Appointed Secretary of the Air Force last week: DONALD AUBREY QUARLES (rhymes with marls), 61, engineer and business executive.
Family & Early Life. During the Civil War, his Confederate grandfather died in a Union prison camp, and Union troops devastated the family plantation in Lafayette County, Miss. Quarles's father, a dentist, moved to Van Buren, Ark. As a boy, Quarles roamed the Ozarks, fished in mountain streams, applied an old country remedy when a playmate was bitten by a snake (the remedy: a raw-chicken poultice). He sang in his high-school glee club with bazooka-playing Arkansas Traveler Bob Burns, graduated at 15, then taught school for $50 a month. In 1912-16 he worked his way through Yale, averaging 90-95. He enlisted, fought in France with the Rainbow Division, came home an artillery captainand went to work.

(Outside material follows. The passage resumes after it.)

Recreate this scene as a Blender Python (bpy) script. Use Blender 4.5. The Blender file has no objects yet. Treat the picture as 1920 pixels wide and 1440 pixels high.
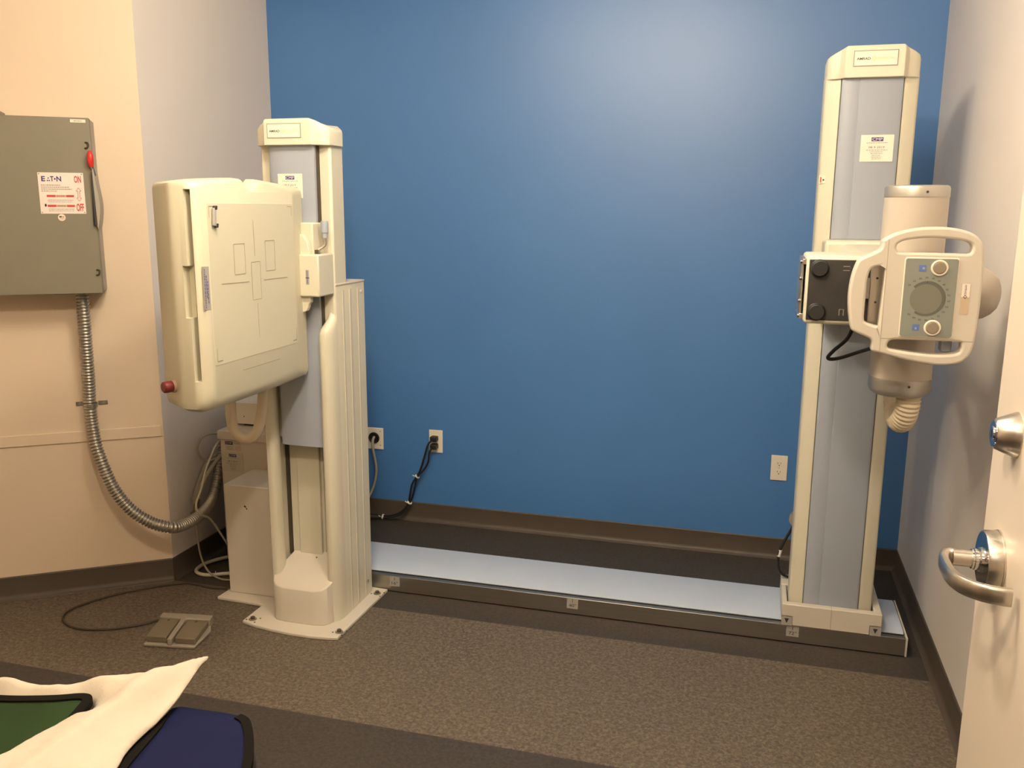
import bpy, bmesh, math, random
from mathutils import Vector, Matrix, Quaternion
random.seed(7)
SC = bpy.context.scene
COL = SC.collection
V = Vector
pi = math.pi

# ------------------------------------------------------------------ camera, world, lamps, exposure
def make_camera():
    yaw, pitch, roll = -0.26971, 0.19758, 0.00566
    f_px = 1656.96
    cam = bpy.data.cameras.new('camera'); ob = bpy.data.objects.new('camera', cam); COL.objects.link(ob)
    cam.sensor_fit = 'HORIZONTAL'; cam.sensor_width = 36.0; cam.lens = f_px / 1920 * 36.0
    cam.clip_start = 0.02
    fw = V((math.sin(yaw) * math.cos(pitch), math.cos(yaw) * math.cos(pitch), -math.sin(pitch)))
    r = V((math.cos(yaw), -math.sin(yaw), 0)); u = r.cross(fw)
    r2 = math.cos(roll) * r + math.sin(roll) * u; u2 = -math.sin(roll) * r + math.cos(roll) * u
    m = Matrix((r2, u2, -fw)).transposed().to_4x4(); m.translation = V((0, 0, 1.5485))
    ob.matrix_world = m
    SC.camera = ob
make_camera()

w = bpy.data.worlds.new('world'); SC.world = w; w.use_nodes = True
w.node_tree.nodes['Background'].inputs[0].default_value = (1.0, 0.84, 0.66, 1)
w.node_tree.nodes['Background'].inputs[1].default_value = 0.15

def area_lamp(name, loc, size, power, color, rot=(0, 0, 0), spread=180):
    l = bpy.data.lights.new(name, 'AREA'); l.shape = 'RECTANGLE'; l.size, l.size_y = size
    l.energy = power; l.color = color; l.spread = math.radians(spread)
    o = bpy.data.objects.new(name, l); o.location = loc; o.rotation_euler = rot; COL.objects.link(o); return o
def globe_lamp(name, loc, radius, power, color):
    l = bpy.data.lights.new(name, 'POINT'); l.shadow_soft_size = radius; l.energy = power; l.color = color
    o = bpy.data.objects.new(name, l); o.location = loc; COL.objects.link(o); return o
LAMP = (1.0, 0.85, 0.655)
globe_lamp('ceiling_lamp_globe', (-1.08, 1.95, 2.56), 0.09, 35, LAMP)
globe_lamp('ceiling_lamp_globe', (-0.50, 1.95, 2.56), 0.09, 47, LAMP)
globe_lamp('entry_lamp_globe', (-0.42, 0.62, 2.60), 0.05, 66, LAMP)
area_lamp('added_corridor_fill', (-0.2, -0.7, 2.60), (0.6, 0.6), 10, LAMP)  # added fill beyond the doorway, warms the cream wall and door

SC.view_settings.view_transform = 'Standard'
SC.view_settings.look = 'None'
SC.view_settings.gamma = 1.0
SC.view_settings.use_curve_mapping = False
SC.view_settings.exposure = 0.0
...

Business Career. According to a friend, Don Quarles has "one bad habit: hard work." He studied theoretical physics at Columbia while working full-time at Western Electric. Later, at the Bell Telephone Laboratories, he wrote technical papers, e.g., Motion of Telephone Wires in Wind, helped to develop the coaxial cable, pioneered other telephone and TV equipment, directed the lab's vast World War II radar program. Usually he brought a fat briefcase home from work every evening to his green-shuttered home in Englewood, N.J. In 1952 he moved to New Mexico as president of Western Electric's nonprofit subsidiary, Sandia Corp. His job: building atomic bombs, designing and developing new nuclear weapons. He directed the Sandia lab's expansion from 4,500 to 5,500 workers, did an outstanding job directing new developments"without raising his voice or even his eyebrows." Said an associate, Physicist Norris Bradbury of Los Alamos: "I never saw him mad." President Quarles walked to work at the base so early that a resident who had never met the boss snorted: "I wonder who he's trying to impress?" Two years ago, taking his $10,000-a-year irrevocable pension from Western Electric, he quit to become Assistant Secretary of Defense in charge of research and development, i.e., the Pentagon's scientific boss.

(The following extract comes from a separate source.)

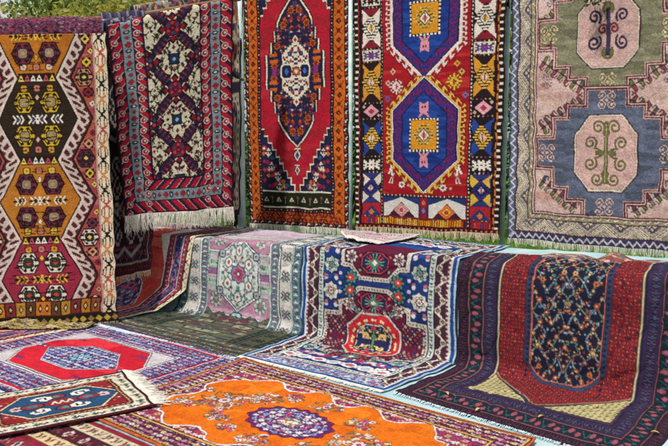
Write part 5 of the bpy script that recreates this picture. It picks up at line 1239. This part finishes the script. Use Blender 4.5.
rh = spread((-4.36, -3.185), math.radians(4.0), 1.95, 1.34, .016, draw_redhex(), 'rug with plain red hexagon and violet medallion lying below the kilim', .003, 5)
stp = spread((-2.75, -2.02), math.radians(4.5), 2.3, .95, .016, draw_stripes(), 'maroon and cream striped rug mostly under the others at bottom left', .002, 7)
org = spread((-2.36, -3.06), math.radians(5.0), 2.15, 1.27, .029, draw_orange(), 'bright orange rug with round violet medallion in the foreground', .003, 9)
P = o_grid[org.name]; fringe(org, P[:, 0], P[10, 0] - P[10, 8], .02, M_FR_CREAM, 160, .002, 21, droop=.016)
ang = math.atan2(-.88 + .04, .385)
sm = spread((-3.656, -2.521), math.atan2(-.40, .176), .90, .68, .047, draw_small(), 'small rug with navy hexagon, white hooks and white fringe at bottom left', .004, 11, .011)
P = o_grid[sm.name]; fringe(sm, P[:, -1], P[10, -1] - P[10, -9], .11, M_FR_WHITE, 200, .0028, 22, droop=.036)
fringe(sm, P[:, 0], P[10, 0] - P[10, 8], .11, M_FR_WHITE, 200, .0028, 23, droop=.020)
# crumpled yellow cloth at the kilim's foot
ycl = rug('cloth', [(sn(-6.0, -3.24, .04), sn(-4.98, -3.82, .036)), (sn(-5.97, -3.2, .06), sn(-4.95, -3.78, .05)), (sn(-5.9, -3.08, .045), sn(-4.96, -3.66, .034)), (sn(-5.84, -3.02, .034), sn(-4.98, -3.62, .032))], draw_cap(451, 'straw'), 'crumpled yellow cloth on the ground along the foot of the kilim', 'cloth', None, wr(.028, 14, 8, 71), M_FLAT, .006, floor=.031)

# fallen leaves on the dark rug
M_LEAF = noisy('dry_leaf', 'b08a4a', 'd8bd82', 30, .8)
for i, (x, y, lab) in enumerate(((447, 394.5, 'pale dry leaf on the dark border left of the left cream corner'), (478, 411, 'dry yellow leaf on the dark border below the left cream corner'), (541, 418, 'curled tan leaf between the two cream corners'), (597, 407, 'small dry leaf lying on the right cream corner'), (655, 434, 'dry tan leaf on the dark border nearest the bottom right corner'))):
    s, n = s_floor(x, y, .018); rng = random.Random(i + 5); a = rng.uniform(0, 6.28); r = .021
    V = []; Fc = []
    for k in range(7):
        t = k / 6; w = .42 * r * math.sin(math.pi * min(.98, t * .92 + .06)); lift = .008 * math.sin(t * 3) + .003
        for q, up in ((-1, .006), (0, 0), (1, .005)):
            u = (t - .5) * 2 * r; V.append(sn(s + u * math.cos(a) - q * w * math.sin(a), n + u * math.sin(a) + q * w * math.cos(a), .019 + lift + up * abs(q)))
    for k in range(6):
        for q in (0, 1): Fc.append((k * 3 + q, k * 3 + q + 1, k * 3 + 4 + q, k * 3 + 3 + q))
    o = mesh_obj('fallen_leaf', V, Fc, M_LEAF); md = o.modifiers.new('t', 'SOLIDIFY'); md.thickness = .0012
    props(o, lab, 'leaf', 'fallen leaves on the dark red rug')

# ------------------------------------------------------------------ lawn, trees, shrubs
lw = mesh_obj('lawn', [(-90, -20, 0), (90, -20, 0), (90, 160, 0), (-90, 160, 0)], [(0, 1, 2, 3)], M_LAWN, None, False); props(lw, kind='structure')
def leaf_mat(name, c1, c2, trans=.35):
    m, nt, b = nodes_of(name)
    oi = nt.nodes.new('ShaderNodeTexCoord'); no = nt.nodes.new('ShaderNodeTexNoise'); no.inputs['Scale'].default_value = 2.2; no.inputs['Detail'].default_value = 5
    nt.links.new(oi.outputs['Object'], no.inputs['Vector'])
    cr = nt.nodes.new('ShaderNodeValToRGB'); cr.color_ramp.elements[0].position = .35; cr.color_ramp.elements[1].position = .65
    cr.color_ramp.elements[0].color = (*lin(hx(c1)), 1); cr.color_ramp.elements[1].color = (*lin(hx(c2)), 1)
    nt.links.new(no.outputs['Fac'], cr.inputs[0]); nt.links.new(cr.outputs[0], b.inputs['Base Color']); b.inputs['Roughness'].default_value = .6
    tr = nt.nodes.new('ShaderNodeBsdfTranslucent'); nt.links.new(cr.outputs[0], tr.inputs['Color'])
    ms = nt.nodes.new('ShaderNodeMixShader'); ms.inputs[0].default_value = trans
    nt.links.new(b.outputs[0], ms.inputs[1]); nt.links.new(tr.outputs[0], ms.inputs[2]); nt.links.new(ms.outputs[0], nt.nodes['Material Output'].inputs['Surface'])
    return m
M_GRASS = leaf_mat('grass_blade', '3a6a1a', '7fa838', .3)
M_CROWN = leaf_mat('leaf_green', '46652a', '8f9f45', .45); M_CROWN2 = leaf_mat('leaf_yellow', '7f8a38', 'b9ad55', .5); M_SHRUB = leaf_mat('leaf_dark', '1f3a1c', '45682c', .3)
rng = np.random.default_rng(77)
nb = 42000
ss = rng.uniform(-6.4, 1.2, nb); nn = -5.5 - 5.5 * rng.random(nb) ** 1.7; hgt = rng.uniform(.04, .11, nb) + .05 * (rng.random(nb) < .05); an = rng.uniform(0, 6.28, nb); ln = rng.uniform(-.04, .04, (nb, 2)); wd = .0045
base = ss[:, None] * R2 + nn[:, None] * N2
V = np.zeros((nb, 3, 3)); V[:, 0, :2] = base + wd * np.stack([np.cos(an), np.sin(an)], 1); V[:, 1, :2] = base - wd * np.stack([np.cos(an), np.sin(an)], 1); V[:, 2, :2] = base + ln; V[:, 2, 2] = hgt
g = mesh_obj('grass', V.reshape(-1, 3), [(3 * i, 3 * i + 1, 3 * i + 2) for i in range(nb)], M_GRASS, None, False); props(g, kind='stuff')
def leaves(centres, rad, n, size, seed, squash=.8):
    r = np.random.default_rng(seed); C = np.asarray(centres)
    p = C[r.integers(0, len(C), n)] + r.normal(0, 1, (n, 3)) * np.array([rad, rad, rad * squash])
    a = r.normal(0, 1, (n, 3)); a /= np.linalg.norm(a, axis=1, keepdims=True); b = np.cross(a, r.normal(0, 1, (n, 3))); b /= np.linalg.norm(b, axis=1, keepdims=True)
    s = (size * r.uniform(.6, 1.3, n))[:, None]
    c = np.cross(a, b)
    V = np.stack([p - a * s, p - b * s * .45 + c * s * .1, p + a * s, p + b * s * .45 + c * s * .1], 1)
    return V.reshape(-1, 3), [(4 * i, 4 * i + 1, 4 * i + 2, 4 * i + 3) for i in range(n)]
def tree(x, y, h, cw, seed, mat, label, nleaf=9000, low=1.6, group='trees behind the rug stand'):
    r = random.Random(seed); root = empty('tree', (x, y, 0)); props(root, label, 'tree', group)
    top = np.array([x + r.uniform(-.3, .3), y, h * .75])
    tube('trunk', [np.array([x, y, 0]), np.array([x + .05, y, h * .2]), np.array([x + r.uniform(-.2, .2), y, h * .45]), top], [.2, .15, .11, .03], M_BARK, root, 10)
    cs = []
    for k in range(11):
        a = r.uniform(0, 6.28); z0 = r.uniform(low, h * .6); b = np.array([x, y, z0]); L = cw * r.uniform(.5, 1.0) * (1 - .4 * z0 / h)
        e = b + np.array([L * math.cos(a), L * math.sin(a), r.uniform(.1, .35) * h * .5]); m = (b + e) / 2 + np.array([0, 0, .2])
        tube('limb', [b, m, e], [.06, .04, .012], M_BARK, root, 6)
        cs += [e, m * .4 + e * .6 + np.array([r.uniform(-.4, .4), r.uniform(-.4, .4), r.uniform(-.2, .4)]), e + np.array([r.uniform(-.6, .6), r.uniform(-.6, .6), r.uniform(-.5, .5)])]
    cs.append(top)
    V, Fc = leaves(cs, .36, nleaf, .085, seed); mesh_obj('crown', V, Fc, mat, root, False)
for a in ((-8.6, 15.5, 5.6, 2.7, 1, M_CROWN2, 'yellow green tree at far left beyond the folded purple rug'), (-5.2, 17.5, 6.2, 2.6, 2, M_CROWN, 'green tree above the purple rug and the grey striped rug end'), (-3.2, 14.5, 5.4, 2.3, 3, M_CROWN2, 'light leaved tree above the cream lattice rug'), (-.2, 17, 6.5, 2.6, 4, M_CROWN, 'green tree behind the red medallion rug'), (3.2, 15, 6, 2.5, 5, M_CROWN, 'green tree glimpsed left of the washed pink rug'), (7.2, 17.5, 6.5, 2.7, 6, M_CROWN, 'green tree behind the washed pink rug')):
    tree(*a)
tree(2.9, -1.2, 6.3, 2.9, 21, M_CROWN, 'tree behind the visitor whose crown shades the right of the stall', 2600, 3.6, None)
def shrub(x, y, r, h, seed, label):
    rr = random.Random(seed); root = empty('shrub', (x, y, 0)); props(root, label, 'shrub', 'shrubs behind the rug stand')
    for k in range(5):
        a = rr.uniform(0, 6.28); tube('stem', [np.array([x, y, 0]), np.array([x + .3 * r * math.cos(a), y + .3 * r * math.sin(a), h * .4]), np.array([x + .6 * r * math.cos(a), y + .6 * r * math.sin(a), h * .8])], [.03, .02, .008], M_BARK, root, 6)
    cs = [np.array([x + rr.uniform(-r, r) * .7, y + rr.uniform(-r, r) * .7, rr.uniform(.15, .9) * h]) for _ in range(16)]
    V, Fc = leaves(cs, .24, 2600, .06, seed); mesh_obj('foliage', V, Fc, M_SHRUB, root, False)
for a in ((2.45, 11.2, 1.0, 2.5, 11, 'dark shrub seen through the gap left of the washed pink rug'), (.2, 11.8, 1.0, 2.2, 12, 'dark shrub behind the gap right of the red medallion rug'), (-1.6, 12.2, 1.0, 2.0, 13, 'dark shrub behind the post by the red medallion rug'), (-4.6, 11.5, 1.1, 1.9, 14, 'dark shrub behind the kilim')):
    shrub(*a)
# leafy twig hanging over the washed pink rug
b0 = plane_pt(607, -30, -5.93); b1 = plane_pt(597, -6, -5.90); b2 = plane_pt(594, 4, -5.88)
tw = tube('twig', [b0, b1, b2], [.006, .004, .002], M_BARK, None, 6); props(tw, 'dark leafy twig hanging over the top edge of the washed pink rug', 'twig')
V, Fc = leaves([b1 + (b2 - b1) * q for q in (-.6, -.2, .2, .5, .8)], .035, 60, .026, 5); mesh_obj('leaf', V, Fc, M_SHRUB, tw, False)

# ------------------------------------------------------------------ light and camera
SUN_EL, SUN_AZ = math.radians(61), math.radians(212)     # azimuth clockwise from +Y
w = bpy.data.worlds.new('World'); scene.world = w; w.use_nodes = True
nt = w.node_tree; bg = nt.nodes['Background']; sky = nt.nodes.new('ShaderNodeTexSky'); sky.sky_type = 'NISHITA'; sky.sun_disc = False
sky.sun_elevation = SUN_EL; sky.sun_rotation = SUN_AZ; sky.air_density = 1.0; sky.dust_density = 2.0; sky.ozone_density = .6
# thin white cloud over the blue
tcw = nt.nodes.new('ShaderNodeTexCoord'); cn = nt.nodes.new('ShaderNodeTexNoise'); cn.inputs['Scale'].default_value = 3.0; cn.inputs['Detail'].default_value = 7
nt.links.new(tcw.outputs['Generated'], cn.inputs['Vector'])
mrw = nt.nodes.new('ShaderNodeMapRange'); mrw.inputs[1].default_value = .3; mrw.inputs[2].default_value = .62; mrw.inputs[3].default_value = .35; mrw.inputs[4].default_value = 1.0; nt.links.new(cn.outputs['Fac'], mrw.inputs[0])
mxw = nt.nodes.new('ShaderNodeMix'); mxw.data_type = 'RGBA'; nt.links.new(mrw.outputs[0], mxw.inputs[0]); nt.links.new(sky.outputs[0], mxw.inputs[6]); mxw.inputs[7].default_value = (9, 9.1, 9.1, 1)
nt.links.new(mxw.outputs[2], bg.inputs[0]); bg.inputs[1].default_value = .06
sd = bpy.data.lights.new('sun', 'SUN'); sd.energy = 3.7; sd.angle = math.radians(3); sd.color = (1, .95, .87)
so = bpy.data.objects.new('sun', sd); COL.objects.link(so)
dirv = np.array([math.sin(SUN_AZ) * math.cos(SUN_EL), math.cos(SUN_AZ) * math.cos(SUN_EL), math.sin(SUN_EL)])
from mathutils import Vector
so.rotation_euler = Vector(dirv).to_track_quat('Z', 'Y').to_euler(); so.location = (0, -3, 8)
cd = bpy.data.cameras.new('camera'); cam = bpy.data.objects.new('camera', cd); COL.objects.link(cam)
cam.location = (0, 0, EYE); cam.rotation_euler = (math.pi / 2 - PITCH, 0, 0)
cd.sensor_width = 36; cd.lens = 36 * F / 668; cd.clip_end = 400; cd.clip_start = .05
cd.dof.use_dof = True; cd.dof.focus_distance = 5.6; cd.dof.aperture_fstop = 5.6
scene.camera = cam
scene.view_settings.view_transform = 'Standard'; scene.view_settings.look = 'None'; scene.view_settings.gamma = 1; scene.view_settings.exposure = 0.26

Politics & Government. As an Arkansas lad, Don Quarles never knew any such animal existed as "a good Republican." In the pleasant, suburban Republican community of Englewood, he switched to the G.O.P. A good citizen, he worked on endless, dreary civic jobs, refused a salary for heading a $13 million county sewer project. He made $300 a year as a city councilman, but when he worked up to mayor, his pay dropped down to $100. He has so few political connections that state G.O.P. leaders were plugging two other New Jersey Republicans (Singer Manufacturing Co.'s President Milton Lightner and Investment Banker David Von Alstyne Jr.) for the Air Force job when Quarles was appointed. Last year by way of vacation, he took only a long weekend on Fire Island, where he worked building a flight of steps. He has never once reposed in his office contour lounge chair. Quarles directed all military research projects, from the details of new uniforms to nuclear-powered ships and planes, and the planned new earth satellite. To keep historical perspective, he keeps at the entrance to his office a wooden club labeled: FIRST GUIDED MISSILE.